Like fruit-cake, a vegetable cake has many variants: sultanas, walnuts, brown sugar or white, cream cheese icing or butter icing or no icing at all. It is a cake that either demands an age-old family recipe or constant tweaking, depending on how obsessive you are about baking (or carrot cake). The cupcakes are a modern-day twist on the carrot cake, utilising all the traditional elements but in a dinky size. Like most cupcakes and muffins they are also incredibly easy to prepare, no more than 30 minutes from start to finish. The only problem, as always with cupcakes, is waiting for them to cool off sufficiently to be iced and then consumed voraciously.

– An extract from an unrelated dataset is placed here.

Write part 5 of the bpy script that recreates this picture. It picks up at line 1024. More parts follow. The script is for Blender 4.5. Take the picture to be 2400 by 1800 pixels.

The flavour is delicately spiced, with a wholemeal taste (although I used plain white flour, I think you could use wholemeal flour for an extra nutty taste, but you would probably need to adjust the carrot), the crunch of the chopped walnuts and the slightly sweet, slightly sour cream cheese topping that has been balanced perfectly with a spritz of fresh lime juice. They are delicious but I have a feeling that a large carrot cake is slightly moister, more carroty, more satisfactory. But these would be perfect for a healthy kid’s lunchbox (if such a thing exists these days).
The point about making cupcakes and muffins is that they are almost foolproof. They are easy and quick. There are so many variations of muffins that you could have one for every day of the week for the next 5 years, and probably more.